>>>

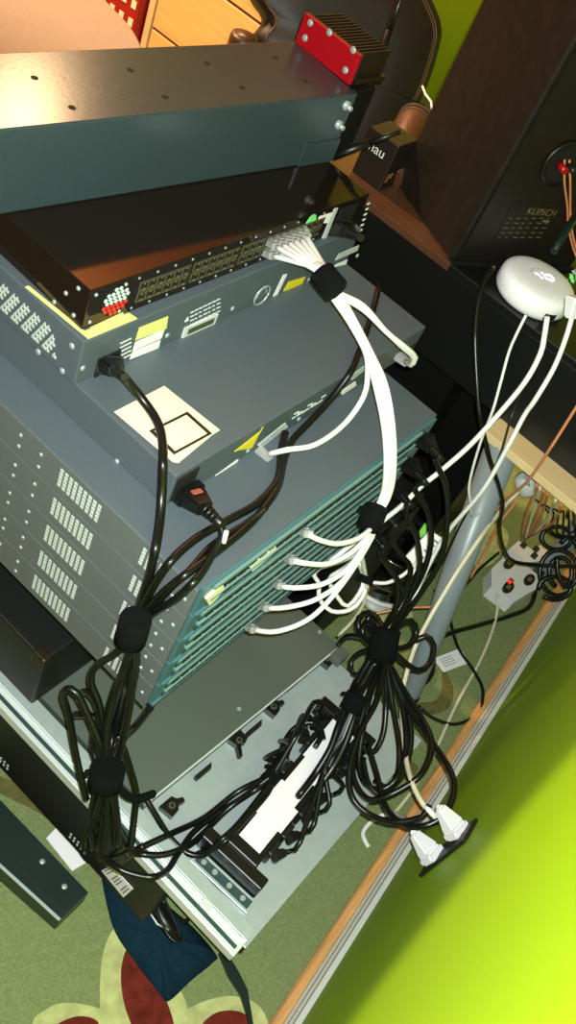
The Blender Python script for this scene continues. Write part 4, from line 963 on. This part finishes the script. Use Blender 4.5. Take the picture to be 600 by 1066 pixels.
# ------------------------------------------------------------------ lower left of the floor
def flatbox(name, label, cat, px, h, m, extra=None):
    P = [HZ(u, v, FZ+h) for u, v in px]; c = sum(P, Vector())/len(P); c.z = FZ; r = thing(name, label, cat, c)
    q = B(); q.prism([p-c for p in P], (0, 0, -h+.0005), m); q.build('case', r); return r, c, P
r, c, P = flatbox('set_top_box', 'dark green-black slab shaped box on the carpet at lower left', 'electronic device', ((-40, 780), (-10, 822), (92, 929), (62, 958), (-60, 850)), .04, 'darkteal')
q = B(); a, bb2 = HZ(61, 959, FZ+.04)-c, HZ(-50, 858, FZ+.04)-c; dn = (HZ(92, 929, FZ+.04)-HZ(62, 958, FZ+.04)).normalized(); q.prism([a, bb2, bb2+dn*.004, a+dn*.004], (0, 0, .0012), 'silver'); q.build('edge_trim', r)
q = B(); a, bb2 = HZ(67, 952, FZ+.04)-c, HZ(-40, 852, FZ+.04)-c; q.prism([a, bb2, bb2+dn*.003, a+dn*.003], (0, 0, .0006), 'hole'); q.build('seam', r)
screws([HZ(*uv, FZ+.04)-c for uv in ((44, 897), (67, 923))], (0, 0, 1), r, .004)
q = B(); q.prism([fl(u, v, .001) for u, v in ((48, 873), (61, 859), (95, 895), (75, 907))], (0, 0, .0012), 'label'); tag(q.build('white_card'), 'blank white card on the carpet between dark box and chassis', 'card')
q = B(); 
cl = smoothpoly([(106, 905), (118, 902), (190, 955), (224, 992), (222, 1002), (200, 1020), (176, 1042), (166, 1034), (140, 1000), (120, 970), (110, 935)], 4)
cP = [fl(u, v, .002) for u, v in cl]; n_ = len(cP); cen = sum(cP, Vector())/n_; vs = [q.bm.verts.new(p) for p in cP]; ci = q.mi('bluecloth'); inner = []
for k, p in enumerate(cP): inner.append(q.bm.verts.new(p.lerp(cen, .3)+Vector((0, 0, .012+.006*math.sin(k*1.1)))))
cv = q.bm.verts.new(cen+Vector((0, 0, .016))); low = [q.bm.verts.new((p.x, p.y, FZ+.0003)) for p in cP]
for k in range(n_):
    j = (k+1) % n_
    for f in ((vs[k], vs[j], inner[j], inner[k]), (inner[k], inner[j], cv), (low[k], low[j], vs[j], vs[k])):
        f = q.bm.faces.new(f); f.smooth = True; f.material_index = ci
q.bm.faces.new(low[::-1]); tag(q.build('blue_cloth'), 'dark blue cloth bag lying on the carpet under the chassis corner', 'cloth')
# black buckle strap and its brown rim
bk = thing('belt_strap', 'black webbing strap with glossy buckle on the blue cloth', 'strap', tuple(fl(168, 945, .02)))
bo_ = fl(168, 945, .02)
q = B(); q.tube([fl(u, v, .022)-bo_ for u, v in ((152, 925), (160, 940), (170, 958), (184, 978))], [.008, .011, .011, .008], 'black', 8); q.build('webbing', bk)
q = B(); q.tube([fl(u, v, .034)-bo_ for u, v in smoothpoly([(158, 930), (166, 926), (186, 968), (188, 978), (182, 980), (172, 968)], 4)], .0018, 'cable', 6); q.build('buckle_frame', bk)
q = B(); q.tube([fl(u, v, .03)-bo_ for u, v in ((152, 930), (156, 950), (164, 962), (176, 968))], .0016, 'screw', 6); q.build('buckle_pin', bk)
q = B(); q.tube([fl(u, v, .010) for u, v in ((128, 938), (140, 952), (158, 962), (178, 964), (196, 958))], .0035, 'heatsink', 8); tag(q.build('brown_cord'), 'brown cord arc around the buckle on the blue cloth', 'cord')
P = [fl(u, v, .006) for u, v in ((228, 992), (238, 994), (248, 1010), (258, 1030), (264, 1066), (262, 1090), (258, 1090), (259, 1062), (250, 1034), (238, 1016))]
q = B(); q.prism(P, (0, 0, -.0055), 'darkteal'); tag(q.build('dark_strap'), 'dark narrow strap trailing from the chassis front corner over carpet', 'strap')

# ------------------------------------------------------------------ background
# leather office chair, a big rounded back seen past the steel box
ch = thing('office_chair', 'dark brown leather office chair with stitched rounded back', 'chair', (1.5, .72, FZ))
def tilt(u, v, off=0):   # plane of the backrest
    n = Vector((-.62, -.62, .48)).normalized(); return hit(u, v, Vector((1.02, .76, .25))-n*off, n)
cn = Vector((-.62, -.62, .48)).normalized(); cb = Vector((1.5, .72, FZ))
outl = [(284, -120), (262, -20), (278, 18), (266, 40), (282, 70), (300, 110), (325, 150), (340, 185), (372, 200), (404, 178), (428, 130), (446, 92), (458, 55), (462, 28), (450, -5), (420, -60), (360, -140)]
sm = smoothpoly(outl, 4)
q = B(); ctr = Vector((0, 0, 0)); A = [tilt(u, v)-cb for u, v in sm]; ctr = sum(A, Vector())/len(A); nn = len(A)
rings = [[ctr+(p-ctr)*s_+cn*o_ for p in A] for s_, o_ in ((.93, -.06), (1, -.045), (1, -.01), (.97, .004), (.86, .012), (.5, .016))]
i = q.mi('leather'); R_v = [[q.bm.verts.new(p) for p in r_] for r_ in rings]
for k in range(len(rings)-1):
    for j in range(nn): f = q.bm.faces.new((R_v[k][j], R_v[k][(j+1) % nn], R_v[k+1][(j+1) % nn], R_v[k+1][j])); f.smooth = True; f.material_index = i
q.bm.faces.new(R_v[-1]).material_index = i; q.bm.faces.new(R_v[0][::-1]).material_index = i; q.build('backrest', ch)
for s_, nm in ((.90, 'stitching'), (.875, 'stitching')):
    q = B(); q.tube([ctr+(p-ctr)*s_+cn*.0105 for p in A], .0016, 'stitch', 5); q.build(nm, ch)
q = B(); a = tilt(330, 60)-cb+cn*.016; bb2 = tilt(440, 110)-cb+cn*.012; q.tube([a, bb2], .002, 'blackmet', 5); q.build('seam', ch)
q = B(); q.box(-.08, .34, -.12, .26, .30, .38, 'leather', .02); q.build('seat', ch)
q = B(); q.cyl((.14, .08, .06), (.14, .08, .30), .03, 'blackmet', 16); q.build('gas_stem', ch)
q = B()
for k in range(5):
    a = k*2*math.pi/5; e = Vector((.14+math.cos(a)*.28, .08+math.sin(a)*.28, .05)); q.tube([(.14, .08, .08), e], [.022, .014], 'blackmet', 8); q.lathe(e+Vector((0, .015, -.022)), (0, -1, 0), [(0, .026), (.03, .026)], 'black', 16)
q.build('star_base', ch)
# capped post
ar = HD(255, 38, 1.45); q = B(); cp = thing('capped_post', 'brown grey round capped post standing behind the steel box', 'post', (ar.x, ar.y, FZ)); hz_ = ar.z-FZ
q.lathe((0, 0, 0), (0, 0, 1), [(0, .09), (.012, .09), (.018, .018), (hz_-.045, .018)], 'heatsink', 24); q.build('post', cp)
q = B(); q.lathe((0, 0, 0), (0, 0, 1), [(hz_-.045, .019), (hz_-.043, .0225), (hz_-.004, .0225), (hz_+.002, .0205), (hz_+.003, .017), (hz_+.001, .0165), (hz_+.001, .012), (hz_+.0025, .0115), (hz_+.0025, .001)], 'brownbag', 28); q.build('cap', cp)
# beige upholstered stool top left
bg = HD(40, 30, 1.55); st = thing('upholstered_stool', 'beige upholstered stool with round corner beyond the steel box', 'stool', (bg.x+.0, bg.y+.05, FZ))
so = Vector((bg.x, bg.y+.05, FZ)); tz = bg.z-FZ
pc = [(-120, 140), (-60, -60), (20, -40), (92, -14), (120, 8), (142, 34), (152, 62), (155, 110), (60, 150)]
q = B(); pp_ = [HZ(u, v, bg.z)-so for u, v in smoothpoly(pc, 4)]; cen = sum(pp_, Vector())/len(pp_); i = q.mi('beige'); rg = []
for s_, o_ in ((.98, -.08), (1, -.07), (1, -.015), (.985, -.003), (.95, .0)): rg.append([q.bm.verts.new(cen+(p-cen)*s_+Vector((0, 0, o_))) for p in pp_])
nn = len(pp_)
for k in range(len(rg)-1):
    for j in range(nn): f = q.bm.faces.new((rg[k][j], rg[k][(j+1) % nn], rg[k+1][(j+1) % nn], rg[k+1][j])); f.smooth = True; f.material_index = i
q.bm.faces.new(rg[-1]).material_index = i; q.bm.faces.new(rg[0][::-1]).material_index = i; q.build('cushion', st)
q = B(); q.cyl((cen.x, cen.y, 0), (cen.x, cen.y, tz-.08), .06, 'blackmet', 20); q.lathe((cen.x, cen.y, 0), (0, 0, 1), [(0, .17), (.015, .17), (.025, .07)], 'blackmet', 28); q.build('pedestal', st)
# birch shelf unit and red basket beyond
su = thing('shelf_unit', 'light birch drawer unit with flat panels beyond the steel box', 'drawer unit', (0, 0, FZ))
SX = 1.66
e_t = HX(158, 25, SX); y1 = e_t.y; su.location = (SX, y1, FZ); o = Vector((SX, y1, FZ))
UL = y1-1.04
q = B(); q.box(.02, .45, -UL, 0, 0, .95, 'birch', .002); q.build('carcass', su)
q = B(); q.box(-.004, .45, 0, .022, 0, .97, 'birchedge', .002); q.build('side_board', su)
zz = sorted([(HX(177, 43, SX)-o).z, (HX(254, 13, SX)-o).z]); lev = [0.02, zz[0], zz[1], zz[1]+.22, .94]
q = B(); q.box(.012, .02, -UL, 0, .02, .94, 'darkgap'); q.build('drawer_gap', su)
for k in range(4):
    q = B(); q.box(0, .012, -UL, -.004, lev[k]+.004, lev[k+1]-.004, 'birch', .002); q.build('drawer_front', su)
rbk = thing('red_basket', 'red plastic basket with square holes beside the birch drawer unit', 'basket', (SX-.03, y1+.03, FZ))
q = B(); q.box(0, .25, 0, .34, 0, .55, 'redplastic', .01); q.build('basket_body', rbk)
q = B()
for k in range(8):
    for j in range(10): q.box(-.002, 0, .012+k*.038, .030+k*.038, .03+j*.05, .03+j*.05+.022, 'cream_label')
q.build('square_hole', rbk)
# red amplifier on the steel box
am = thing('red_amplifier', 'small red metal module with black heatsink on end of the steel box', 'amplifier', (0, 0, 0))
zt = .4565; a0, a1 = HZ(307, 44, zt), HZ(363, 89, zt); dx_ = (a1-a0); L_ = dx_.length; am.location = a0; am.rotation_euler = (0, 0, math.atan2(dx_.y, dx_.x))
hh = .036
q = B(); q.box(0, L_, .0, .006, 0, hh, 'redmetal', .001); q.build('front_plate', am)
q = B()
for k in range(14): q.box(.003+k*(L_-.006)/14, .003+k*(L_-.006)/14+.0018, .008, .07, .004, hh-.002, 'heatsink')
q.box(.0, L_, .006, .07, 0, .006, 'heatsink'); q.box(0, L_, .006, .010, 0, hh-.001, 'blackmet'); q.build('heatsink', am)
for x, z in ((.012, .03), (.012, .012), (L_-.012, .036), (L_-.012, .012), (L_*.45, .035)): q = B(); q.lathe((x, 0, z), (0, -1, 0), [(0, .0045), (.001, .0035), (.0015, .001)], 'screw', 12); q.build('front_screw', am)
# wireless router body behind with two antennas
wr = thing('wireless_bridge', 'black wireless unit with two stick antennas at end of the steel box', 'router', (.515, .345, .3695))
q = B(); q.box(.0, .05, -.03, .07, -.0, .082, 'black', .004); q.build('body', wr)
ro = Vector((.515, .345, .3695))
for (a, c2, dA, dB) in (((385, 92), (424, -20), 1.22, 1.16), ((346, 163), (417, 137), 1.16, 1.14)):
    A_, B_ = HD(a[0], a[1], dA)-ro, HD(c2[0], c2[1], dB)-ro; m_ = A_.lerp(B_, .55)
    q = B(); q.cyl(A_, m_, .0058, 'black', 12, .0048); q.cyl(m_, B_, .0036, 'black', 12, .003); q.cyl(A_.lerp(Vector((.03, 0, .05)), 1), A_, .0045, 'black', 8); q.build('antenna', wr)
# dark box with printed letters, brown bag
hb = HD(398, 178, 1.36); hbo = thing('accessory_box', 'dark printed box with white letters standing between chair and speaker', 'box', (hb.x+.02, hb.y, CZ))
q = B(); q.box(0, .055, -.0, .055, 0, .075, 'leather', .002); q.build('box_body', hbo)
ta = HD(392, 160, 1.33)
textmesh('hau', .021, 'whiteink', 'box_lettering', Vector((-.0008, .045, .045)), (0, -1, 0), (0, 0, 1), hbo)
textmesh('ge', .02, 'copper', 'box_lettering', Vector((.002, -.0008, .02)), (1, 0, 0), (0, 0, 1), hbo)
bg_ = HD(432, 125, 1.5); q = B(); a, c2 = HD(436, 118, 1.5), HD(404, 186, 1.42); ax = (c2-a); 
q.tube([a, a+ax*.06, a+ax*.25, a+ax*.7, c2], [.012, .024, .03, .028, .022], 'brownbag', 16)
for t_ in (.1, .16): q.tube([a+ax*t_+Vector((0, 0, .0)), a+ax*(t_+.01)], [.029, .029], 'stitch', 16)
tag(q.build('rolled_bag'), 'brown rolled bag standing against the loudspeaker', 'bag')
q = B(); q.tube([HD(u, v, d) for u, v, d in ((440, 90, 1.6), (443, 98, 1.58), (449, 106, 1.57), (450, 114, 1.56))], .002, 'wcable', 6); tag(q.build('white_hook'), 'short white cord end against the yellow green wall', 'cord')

<<<

Search the data for the string "from". List each line that has it.

Solution to this problem:
The Blender Python script for this scene continues. Write part 4, from line 963 on. This part finishes the script. Use Blender 4.5. Take the picture to be 600 by 1066 pixels.
q = B(); q.prism(P, (0, 0, -.0055), 'darkteal'); tag(q.build('dark_strap'), 'dark narrow strap trailing from the chassis front corner over carpet', 'strap')